Comunque, per tornare al discorso dell’inconcludente, pensate che conti qualcosa? In fondo, nell’equilibrio generale delle cose, contano qualcosa le centinaia di caroselli che elaboriamo nella nostra mente senza muovere fisicamente un muscolo? Credo di no. E questo un po’ mi riconcilia con il senso di delusione che, altrimenti, non dovrebbe lasciarmi scampo. Ma sono solo momenti.
Io credo che si tratti di novembre. Insomma, novembre è un mese difficile, no? C’è questa cosa, per esempio, che mi sono accorta di non riuscire a comprendere del tutto: iniziano ad addobbare Roma come se fosse già Natale. Al 10 di novembre. Cioè, capiamoci, a me piace il Natale e sono pure d’accordo di trovare il panettone al supermercato in quelle fasce periodiche indefinite; tipo che, tra ottobre e febbraio, se ti va, sai di poter comprare il Rustego alla Sma. È proprio l’idea di trovarmi i negozi tutti addobbati di luci e ghirlande di pino silvestre la sera, quando esco dall’ufficio, che mi disturba. Insomma, che diamine: mancano 2 mesi! E fanno 25 gradi a pranzo, voglio dire, così per forza si perde la poesia. Così sembra di vivere nel Truman show: Natale è quando decidono loro. Forse è per la crisi. La gente si sforza di tenersi alto il morale con il vischio fuori stagione.
E' per forza novembre. Di solito il mese che mi pesa di più è febbraio ma anche novembre si piazza bene. Voi ce l’avete un periodo che proprio non vi va giù? Che già lo sapete che vi scoccerà? È un po’ da matti prendersela con i mesi, lo so. Ma con qualcuno te la devi prendere, no? Cioè, questa è una delle cose che mi riesce meglio: io la chiamo condividere le responsabilità.

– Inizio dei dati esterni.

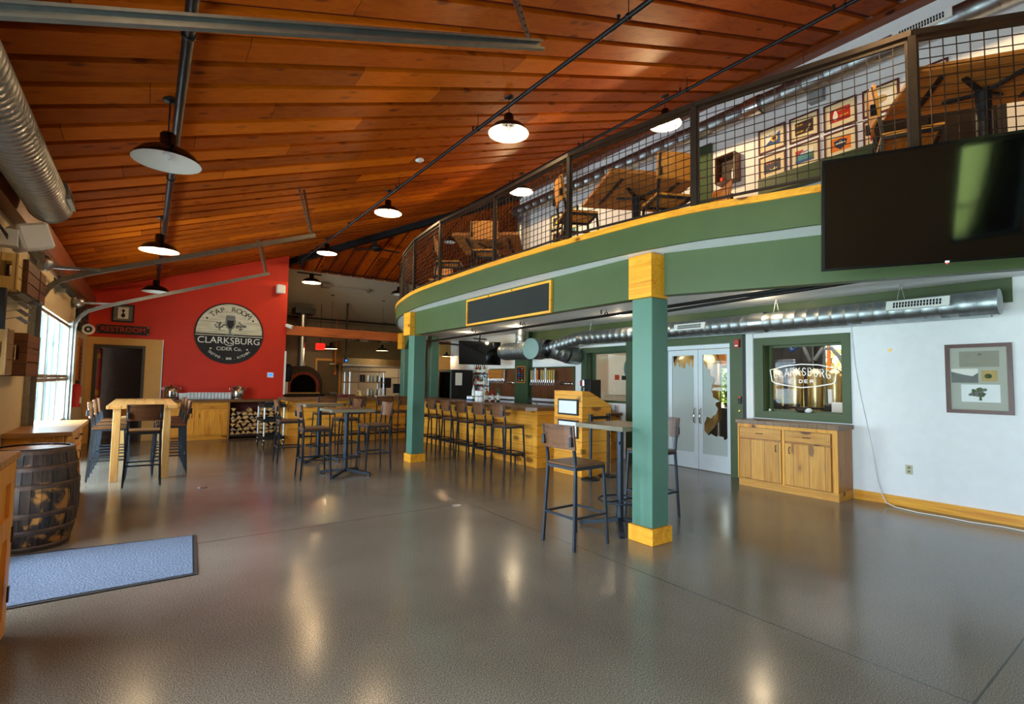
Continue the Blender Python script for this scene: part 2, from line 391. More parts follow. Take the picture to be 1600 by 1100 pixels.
    def lathe(s, prof, c=(0, 0, 0), n=24, smooth=True, axis=None, cap=False):
        c = Vector(c); ax = Vector(axis).normalized() if axis else Vector((0, 0, 1))
        u, w = (Vector((1, 0, 0)), Vector((0, 1, 0))) if axis is None else s.frame((0, 0, 0), ax)
        vs = []
        for r, z in prof:
            for k in range(n):
                t = 2 * PI * k / n; vs.append(c + ax * z + u * (r * math.cos(t)) + w * (r * math.sin(t)))
        fs = [(i * n + k, i * n + (k + 1) % n, (i + 1) * n + (k + 1) % n, (i + 1) * n + k) for i in range(len(prof) - 1) for k in range(n)]
        s.add(vs, fs, smooth)
        if cap: s.add(vs[:n], [tuple(range(n))[::-1]], False); s.add(vs[-n:], [tuple(range(n))], False)
        return s
    def prism(s, poly, d, mat=None):
        """extrude a 2-D polygon (x,y) from z=0 to z=d, then transform"""
        m = len(poly); vs = [Vector((x, y, 0)) for x, y in poly] + [Vector((x, y, d)) for x, y in poly]
        if mat is not None: vs = [mat @ v for v in vs]
        return s.add(vs, [tuple(range(m))[::-1], tuple(range(m, 2 * m))] + [(k, (k + 1) % m, m + (k + 1) % m, m + k) for k in range(m)], False)
    def sphere(s, c, r, n=12, sc=(1, 1, 1)):
        prof = [(r * math.sin(PI * i / (n // 2)), -r * math.cos(PI * i / (n // 2))) for i in range(n // 2 + 1)]
        vs = []; c = Vector(c)
        for rr, z in prof:
            for k in range(n):
                t = 2 * PI * k / n; vs.append(c + Vector((rr * math.cos(t) * sc[0], rr * math.sin(t) * sc[1], z * sc[2])))
        return s.add(vs, [(i * n + k, i * n + (k + 1) % n, (i + 1) * n + (k + 1) % n, (i + 1) * n + k) for i in range(len(prof) - 1) for k in range(n)], True)
    def text(s, body, size, mat, depth=.004, align='CENTER', spacing=1.0):
        cu = bpy.data.curves.new('t', 'FONT'); cu.body = body; cu.size = size; cu.align_x = align; cu.align_y = 'CENTER'
        cu.extrude = depth / 2; cu.space_character = spacing; cu.resolution_u = 3
        ob = bpy.data.objects.new('t', cu); me = ob.to_mesh()
        s.add([mat @ Vector((v.co.x, v.co.y, v.co.z + depth / 2)) for v in me.vertices], [tuple(p.vertices) for p in me.polygons], False)
        ob.to_mesh_clear(); bpy.data.objects.remove(ob); bpy.data.curves.remove(cu); return s
    def use(s, i): s.cur = i; return s
    def build(s, name, mats, parent=None, local=False):
        me = bpy.data.meshes.new(name); me.from_pydata(s.v, [], s.f)
        for k in (mats if isinstance(mats, (list, tuple)) else [mats]): me.materials.append(M[k])
        me.polygons.foreach_set('material_index', s.mi); me.polygons.foreach_set('use_smooth', s.sm)
        bm = bmesh.new(); bm.from_mesh(me); bmesh.ops.recalc_face_normals(bm, faces=bm.faces); bm.to_mesh(me); bm.free()
        o = bpy.data.objects.new(name, me); COL.objects.link(o)
        if parent is not None:
            o.parent = parent
            if not local: o.location = -WL.get(parent.name, Vector((0, 0, 0)))
        return o
WL = {}
def thing(name, label, cat, loc=(0, 0, 0), group=None, rz=0):
    o = bpy.data.objects.new(name, None); COL.objects.link(o); o.location = loc; o.rotation_euler = (0, 0, rz)
    o.empty_display_size = .1; WL[o.name] = Vector(loc)
    o['label'] = label; o['category'] = cat
    if group: o['group'] = group
    return o
def tag(o, label, cat, group=None):
    o['label'] = label; o['category'] = cat
    if group: o['group'] = group
    return o
def struct(name, mb, mats):
    o = mb.build(name, mats); o['kind'] = 'structure'; return o
def kids(o): return [c for c in bpy.data.objects if c.parent == o]
def dup(root, loc, rz=0, label=None, group=None, scale=None):
    r = root.copy(); COL.objects.link(r); r.location = loc; r.rotation_euler = (0, 0, rz)
    if scale: r.scale = scale
    if label: r['label'] = label
    if group: r['group'] = group
    for ch in TREE[root.name]:
        c = ch.copy(); COL.objects.link(c); c.parent = r
        for g in kids(ch):
            d = g.copy(); COL.objects.link(d); d.parent = c
    return r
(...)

Outlook che si blocca, il salumiere che non sa tagliare il prosciutto, mia nonna che – come il postino – suona sempre due volte, chi mi parla come in un videogioco: meno parole usa, più punti guadagna, Mister P. se mette le posate a testa in giù nella lavastoviglie, l’amica che ti invita e poi si scorda, quella che ti chiama e non ti deve dire niente, la maestra dell’asilo che fissa l’incontro alle 2 di pomeriggio, la commessa stronza, quella cretina, il vigile al semaforo la mattina che non fa mai scattare il verde, chi mi fuma davanti per strada, la collega che cammina con me e si ferma per chiacchierare con qualcuno e io non posso proseguire da sola, quello del quarto piano la cui vita sembra scandita dagli orari del nostro sistema di innaffiamento automatico, il contatto di Facebook che mi invade Skype e poi mi dice ma sei sempre connessa?!, quelli che lavorano da Feltrinelli che sono maleducati e ignoranti, le casse del supermercato che ne aprono sempre solo 2 anche se ci sono 40 persone in fila, gli elettricisti del negozio sotto che parcheggiano sempre davanti al nostro cancello, quelli che parcheggiano in doppia fila e bloccano l’autobus, l’autobus bloccato che inizia a suonare il claxon, il barista che mi fa il caffè troppo corto, quello che me lo fa troppo lungo, gli storni su lungotevere che puzza tutto di merda... E soprattutto me stessa, che passo ore utili condividendo le responsabilità con tutti i casi umani che intersecano la mia traiettoria, che mi lagno per i mesi freddi, per quelli caldi e pure per quelli tiepidi, che mi intestardisco sui dettagli e perdo la visione di insieme, che trovo le scuse migliori per sottrarmi a questo fluire, così come viene.